I Hereby Banish Thee From My Co-op

Jonathan Rowe on Oct 30th 2006

Here is an article that illustrates the seemingly private tyranny of co-ops. (Hat tip.) My own thoughts are that co-ops have every right to be jerks and I wouldn’t want to live with the likes of Mr. Winthrop anyway.

The “jerk” in the article is named John Winthrop — co-op board chair in Boston — who puts the kibosh on a prospective sale of a unit. He is actually related to the original John Winthrop of Puritan Massachusetts infamy. Given his roots, he must have inherited a “jerk gene.”

They’ve got every right to exist, but I’d never want to deal with one. So I won’t. In places like New York, even multimillionaire celebrities have been turned down. From the article:

Co-ops are much more common in New York than Boston, and prospective owners are frequently rejected without knowing why. Singer Barbra Streisand, clothing designer Calvin Klein, and casino entrepreneur Steve Wynn are among those rejected by co-ops .

Filed in The Basement, The Bench

2 Responses to “I Hereby Banish Thee From My Co-op”

  1. treyon 30 Oct 2006 at 2:21 pm

    Here in San Francisco there is something similar, in a weak way, “TICs” or “Tenencies in Common”.

    THey aren’t really intentional co-ops, but the way you almost HAVE to buy a house in this city. Many, if not most, of the residential buildings in this city are multi-unit, but “condominization” which allows units to be bought/sold individually is just this side of impossible (thanks to, imho, draconian pro-tenent laws).

    So to buy a house/flat, you have to buy the entire building, more often then not, with others. You own a % of the building, not your flat. Agreements are drawn up, blah blah. Or you buy ‘into’ a TIC.

    We live in one now. It’s not fun. We can’t sell or refinance without our TIC partner’s (who all live in the 4 unit building also) approval.

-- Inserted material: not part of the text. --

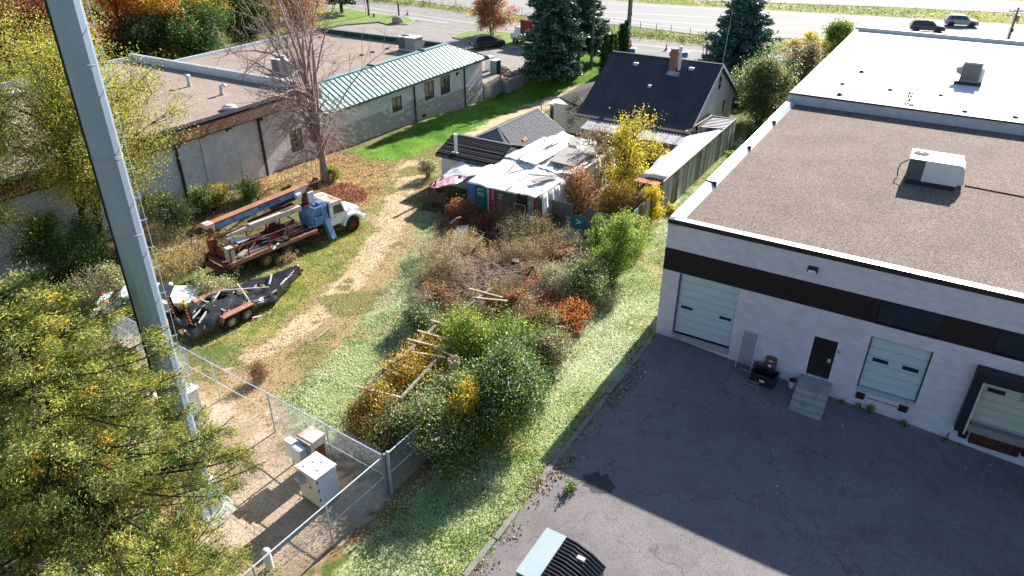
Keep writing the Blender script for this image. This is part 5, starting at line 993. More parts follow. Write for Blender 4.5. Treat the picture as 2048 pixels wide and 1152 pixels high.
# ================================================================== CHAIN LINK FENCES
def chain(name, label, pts, h=1.95, pitch=.08, wire=.0034, gap_rail=True, arms=False, mesh_on=None, mid=True, mat='galv', postr=.035):
    T = thing(name, label, 'fence', (pts[0].x, pts[0].y, pts[0].z)); P = [p - pts[0] for p in pts]
    for i, p in enumerate(P):
        big = i in (0,) or (0 < i < len(P) - 1 and abs((P[i] - P[i - 1]).normalized().dot((P[i + 1] - P[i]).normalized())) < .9) or i == len(P) - 1
        r = postr * (1.7 if big else 1); o = MB().cyl(p - Vector((0, 0, .3)), p + Vector((0, 0, h + (.08 if big else 0))), r, n=10).build('post', 'galv', T)
        MB().cyl(p + Vector((0, 0, h + (.08 if big else 0))), p + Vector((0, 0, h + (.13 if big else .04))), r * 1.15, r * .3, 10).build('post_cap', 'galv_light', o)
    for i in range(len(P) - 1):
        a, b = P[i], P[i + 1]; MB().cyl(a + Vector((0, 0, h)), b + Vector((0, 0, h)), .024, n=8).build('top_rail', 'galv_light', T)
        if mid: MB().cyl(a + Vector((0, 0, h * .52)), b + Vector((0, 0, h * .52)), .018, n=6).build('middle_rail', 'galv_light', T)
        L = (b - a).length; d = (b - a) / L
        if mesh_on is not None and i not in mesh_on: continue
        S0, E0 = [], []
        for s in (1, -1):
            k0 = int(-h / pitch) - 1; k1 = int(L / pitch) + int(h / pitch) + 1
            for k in range(k0, k1):
                x0 = k * pitch; x1 = x0 + s * h; z0, z1 = 0., h        # clip diagonal to [0, L]
                lo, hi = 0., 1.
                if x1 != x0:
                    t0, t1 = sorted(((0 - x0) / (x1 - x0), (L - x0) / (x1 - x0))); lo, hi = max(lo, t0), min(hi, t1)
                if hi - lo < .02: continue
                p = a + d * (x0 + (x1 - x0) * lo) + Vector((0, 0, .03 + (h - .05) * lo)); q = a + d * (x0 + (x1 - x0) * hi) + Vector((0, 0, .03 + (h - .05) * hi))
                S0.append(p); E0.append(q)
        Pn = np.stack([np.array(S0), np.array(E0)], 1); V, F = tubes(Pn, np.full((len(S0), 2), wire), 3); npmesh('wire_mesh', V, 0, mat=mat, parent=T, F=F, kind='stuff')
    for w_ in (.12, .24) if arms else ():
        for i in range(len(P) - 1): MB().cyl(P[i] + Vector((0, 0, h + w_)), P[i + 1] + Vector((0, 0, h + w_)), .006, n=4).build('barbed_wire', 'galv', T)
    return T
FC = G(776, 992); c1 = G(551, 863); c2 = G(441, 800); c3 = G(385, 768); c4 = G(240, 690); fr1 = (FC - c1).normalized()
leftEnd = c3 + (c3 - c1).normalized() * 6.5
chain('chain_link_fence', 'galvanised chain link fence along the back of the gravel compound, with barbed wire', [FC, FC.lerp(c1, .47), c1, c2, c2.lerp(leftEnd, .22), leftEnd], arms=True, mesh_on=[0, 1, 4])
dn = Vector((-.556, -.831, 0)); chain('chain_link_fence', 'near chain link fence running from the corner post down to the bottom edge', [FC, FC + dn * 2.72, FC + dn * 5.6, FC + dn * 8.5], mesh_on=[0, 1, 2])
chain('chain_link_fence', 'short run of chain link fence vanishing into the dark honeysuckle', [FC + Vector((.12, .12, 0)), FC + Vector((.55, .83, 0)) * 2.6], mesh_on=[0])
t = chain('garden_fence', 'short wire garden fence by the bush between garage and house', [Gt(1082, 235), Gt(1108, 240), Gt(1130, 236), Gt(1160, 215)], h=1.25, mid=False, pitch=.1, wire=.003, postr=.03)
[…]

And you are subject to their whims and demands (don’t get me started).

    We finally finished a 6-year process of condominimizing.. yipee.

    The short of it is, I wouldn’t want to live in a co-op either really…

    but that brings me to a question. Wouldn’t these types of arrangements (citizens buying property individually or as self-selected groups and living as they want) be completely supported by libertarian principles? I see you said you believe they have the right to exist, just curious on that take on these.

  2. Jonathan Roweon 30 Oct 2006 at 4:47 pm

    If done by private agreement, they are entirely consistent with libertarianism and thus should be allowed.